Geochemical Evolution of Middle-Late Cenozoic Magmatism in the Northern Part of the Rio Grande Rift, Western United States

Abstract: Geochemical studies of the Middle—Late Cenozoic succession of volcanic rocks from the northern part of the Rio Grande Rift were conducted. The initial activation of the rift structure was coeval with voluminous eruptions of lava and pyroclastic material of mainly intermediate and acid compositions in the San Juan volcanic field 35–27 Ma. The composition of the volcanic products after the rifting was dominated by basic and intermediate lavas.
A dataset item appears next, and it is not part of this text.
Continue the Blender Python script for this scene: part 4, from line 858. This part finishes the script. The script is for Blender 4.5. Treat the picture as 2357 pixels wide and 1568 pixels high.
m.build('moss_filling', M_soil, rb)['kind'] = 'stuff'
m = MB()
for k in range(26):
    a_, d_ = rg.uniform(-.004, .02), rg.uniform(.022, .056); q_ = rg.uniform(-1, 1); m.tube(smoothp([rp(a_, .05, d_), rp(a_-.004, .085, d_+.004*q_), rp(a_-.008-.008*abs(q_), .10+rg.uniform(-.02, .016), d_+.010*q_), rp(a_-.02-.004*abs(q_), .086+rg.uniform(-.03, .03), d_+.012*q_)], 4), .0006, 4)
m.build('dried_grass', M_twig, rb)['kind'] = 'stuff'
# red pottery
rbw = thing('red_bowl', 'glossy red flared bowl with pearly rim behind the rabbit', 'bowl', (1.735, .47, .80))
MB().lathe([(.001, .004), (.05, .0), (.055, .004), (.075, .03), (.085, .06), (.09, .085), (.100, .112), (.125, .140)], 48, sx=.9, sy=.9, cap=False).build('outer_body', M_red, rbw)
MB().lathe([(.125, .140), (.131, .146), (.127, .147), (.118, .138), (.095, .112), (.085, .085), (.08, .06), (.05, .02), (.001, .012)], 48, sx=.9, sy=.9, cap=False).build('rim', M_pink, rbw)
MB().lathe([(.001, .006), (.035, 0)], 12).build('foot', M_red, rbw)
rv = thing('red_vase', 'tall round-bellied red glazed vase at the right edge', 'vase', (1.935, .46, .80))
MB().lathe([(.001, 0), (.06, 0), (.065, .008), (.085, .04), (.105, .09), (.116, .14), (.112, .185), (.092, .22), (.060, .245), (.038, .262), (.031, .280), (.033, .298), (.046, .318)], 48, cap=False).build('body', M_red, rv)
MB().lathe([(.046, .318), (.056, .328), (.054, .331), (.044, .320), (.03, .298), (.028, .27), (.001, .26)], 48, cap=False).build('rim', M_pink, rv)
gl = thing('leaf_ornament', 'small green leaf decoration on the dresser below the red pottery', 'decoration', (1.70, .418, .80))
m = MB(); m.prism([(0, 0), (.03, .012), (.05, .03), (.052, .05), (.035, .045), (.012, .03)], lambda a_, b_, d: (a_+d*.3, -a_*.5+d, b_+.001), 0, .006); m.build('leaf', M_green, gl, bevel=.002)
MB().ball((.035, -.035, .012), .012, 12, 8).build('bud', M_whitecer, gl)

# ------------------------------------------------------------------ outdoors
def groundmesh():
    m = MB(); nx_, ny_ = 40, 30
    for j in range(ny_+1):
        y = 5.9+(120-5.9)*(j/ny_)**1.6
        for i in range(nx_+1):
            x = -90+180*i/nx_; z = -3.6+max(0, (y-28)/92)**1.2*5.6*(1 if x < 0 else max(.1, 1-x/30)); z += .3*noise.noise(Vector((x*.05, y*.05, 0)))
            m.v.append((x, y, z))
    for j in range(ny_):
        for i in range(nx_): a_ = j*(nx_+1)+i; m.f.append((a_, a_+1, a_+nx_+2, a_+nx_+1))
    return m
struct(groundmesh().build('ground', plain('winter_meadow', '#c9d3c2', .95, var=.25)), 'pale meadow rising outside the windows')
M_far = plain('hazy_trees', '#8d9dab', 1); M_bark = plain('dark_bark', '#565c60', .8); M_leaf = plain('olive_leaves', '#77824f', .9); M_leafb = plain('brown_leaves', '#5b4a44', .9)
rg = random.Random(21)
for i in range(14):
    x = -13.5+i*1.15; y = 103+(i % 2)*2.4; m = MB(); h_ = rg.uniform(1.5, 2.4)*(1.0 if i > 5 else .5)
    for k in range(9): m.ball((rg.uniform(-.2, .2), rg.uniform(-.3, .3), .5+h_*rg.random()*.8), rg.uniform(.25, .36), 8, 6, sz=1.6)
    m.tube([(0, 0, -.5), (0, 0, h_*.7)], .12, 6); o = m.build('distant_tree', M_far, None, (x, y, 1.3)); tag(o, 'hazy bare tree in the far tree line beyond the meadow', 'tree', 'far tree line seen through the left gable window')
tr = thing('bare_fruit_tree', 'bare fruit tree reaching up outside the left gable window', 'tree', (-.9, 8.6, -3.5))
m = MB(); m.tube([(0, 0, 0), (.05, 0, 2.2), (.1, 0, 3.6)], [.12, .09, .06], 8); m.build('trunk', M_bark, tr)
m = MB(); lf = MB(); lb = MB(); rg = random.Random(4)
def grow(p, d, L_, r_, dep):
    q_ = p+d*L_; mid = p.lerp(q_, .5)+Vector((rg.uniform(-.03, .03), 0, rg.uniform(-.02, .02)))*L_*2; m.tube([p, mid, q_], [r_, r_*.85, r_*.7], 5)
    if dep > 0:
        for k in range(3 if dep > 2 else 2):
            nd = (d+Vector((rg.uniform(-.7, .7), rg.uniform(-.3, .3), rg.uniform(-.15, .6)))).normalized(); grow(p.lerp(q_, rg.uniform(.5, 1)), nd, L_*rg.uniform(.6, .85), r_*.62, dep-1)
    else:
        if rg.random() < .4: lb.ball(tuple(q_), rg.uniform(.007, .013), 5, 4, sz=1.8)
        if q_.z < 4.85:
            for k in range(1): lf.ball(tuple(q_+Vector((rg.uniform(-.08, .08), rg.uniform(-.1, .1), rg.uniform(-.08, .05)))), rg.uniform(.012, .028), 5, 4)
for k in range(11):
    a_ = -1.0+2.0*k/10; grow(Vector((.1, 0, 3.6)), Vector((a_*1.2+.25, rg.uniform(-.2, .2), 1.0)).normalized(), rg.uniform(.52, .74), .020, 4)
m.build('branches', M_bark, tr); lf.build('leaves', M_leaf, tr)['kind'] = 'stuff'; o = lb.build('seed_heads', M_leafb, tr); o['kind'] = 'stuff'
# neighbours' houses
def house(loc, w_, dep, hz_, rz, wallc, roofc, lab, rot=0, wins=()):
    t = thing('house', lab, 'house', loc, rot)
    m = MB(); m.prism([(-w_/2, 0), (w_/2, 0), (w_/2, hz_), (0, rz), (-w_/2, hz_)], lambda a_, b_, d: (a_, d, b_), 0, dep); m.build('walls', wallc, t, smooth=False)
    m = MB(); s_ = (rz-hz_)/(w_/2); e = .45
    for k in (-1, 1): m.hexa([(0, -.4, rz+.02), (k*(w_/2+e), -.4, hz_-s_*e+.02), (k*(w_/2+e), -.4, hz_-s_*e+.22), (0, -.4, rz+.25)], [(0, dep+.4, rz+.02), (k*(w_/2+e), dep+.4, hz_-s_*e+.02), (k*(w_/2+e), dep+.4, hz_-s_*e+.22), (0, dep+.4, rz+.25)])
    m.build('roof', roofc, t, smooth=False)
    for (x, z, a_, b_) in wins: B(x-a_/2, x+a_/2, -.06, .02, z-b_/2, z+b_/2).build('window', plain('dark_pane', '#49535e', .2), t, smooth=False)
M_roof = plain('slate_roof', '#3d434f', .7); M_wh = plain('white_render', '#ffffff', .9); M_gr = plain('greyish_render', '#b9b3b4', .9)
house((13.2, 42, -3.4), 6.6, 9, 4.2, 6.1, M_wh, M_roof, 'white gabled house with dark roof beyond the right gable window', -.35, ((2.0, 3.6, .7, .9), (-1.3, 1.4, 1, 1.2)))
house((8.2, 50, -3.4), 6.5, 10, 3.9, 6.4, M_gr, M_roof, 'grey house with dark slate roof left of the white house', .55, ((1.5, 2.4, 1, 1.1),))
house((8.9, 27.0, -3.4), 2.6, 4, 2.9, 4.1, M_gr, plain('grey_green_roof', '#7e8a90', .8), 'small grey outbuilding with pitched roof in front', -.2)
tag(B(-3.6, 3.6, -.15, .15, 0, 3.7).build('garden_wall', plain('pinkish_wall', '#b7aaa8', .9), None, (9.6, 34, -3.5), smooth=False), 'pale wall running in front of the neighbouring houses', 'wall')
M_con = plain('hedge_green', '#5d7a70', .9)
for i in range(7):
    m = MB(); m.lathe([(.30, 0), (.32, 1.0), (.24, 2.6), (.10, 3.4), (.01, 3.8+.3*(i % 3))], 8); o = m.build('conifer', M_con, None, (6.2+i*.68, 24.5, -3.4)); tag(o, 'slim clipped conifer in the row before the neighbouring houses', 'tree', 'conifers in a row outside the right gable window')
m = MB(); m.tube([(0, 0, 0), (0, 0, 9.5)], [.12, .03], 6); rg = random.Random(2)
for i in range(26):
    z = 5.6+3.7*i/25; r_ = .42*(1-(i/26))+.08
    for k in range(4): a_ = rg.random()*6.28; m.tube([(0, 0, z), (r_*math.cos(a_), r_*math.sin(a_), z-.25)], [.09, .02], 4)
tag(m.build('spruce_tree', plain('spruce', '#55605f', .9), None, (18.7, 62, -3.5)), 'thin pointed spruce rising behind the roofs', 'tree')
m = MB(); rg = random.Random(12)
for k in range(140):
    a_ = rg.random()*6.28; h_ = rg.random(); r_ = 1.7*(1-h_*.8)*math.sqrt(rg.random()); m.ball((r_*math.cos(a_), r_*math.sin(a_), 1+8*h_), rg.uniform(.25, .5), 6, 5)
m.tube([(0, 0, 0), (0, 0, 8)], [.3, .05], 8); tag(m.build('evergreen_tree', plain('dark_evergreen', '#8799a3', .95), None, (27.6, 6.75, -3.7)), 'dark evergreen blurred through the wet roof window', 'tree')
It is shown that the basanites and alkali basalts of the territory had geochemical characteristics of sublithospheric slab and above–sl ab sources. The processes of the riftogenic thinning of lithosphere are expressed by geochemical parameters that reflect the interaction between the liquids from the sublithospheric mantle and the rocks from different levels of both the lithospheric mantle and lower crust. In the 35–18 Ma interval, melts of different–depth sublithospheric and lithospheric sources erupted simultaneously in the northern part of the rift. However, the products of interaction between the sublithospheric and lithospheric materials dominated later in the past 15 Ma, although the sublithospheric magmatic liquids erupted at the northern structural termination of the rift within the Yampa volcanic field at about 10 Ma.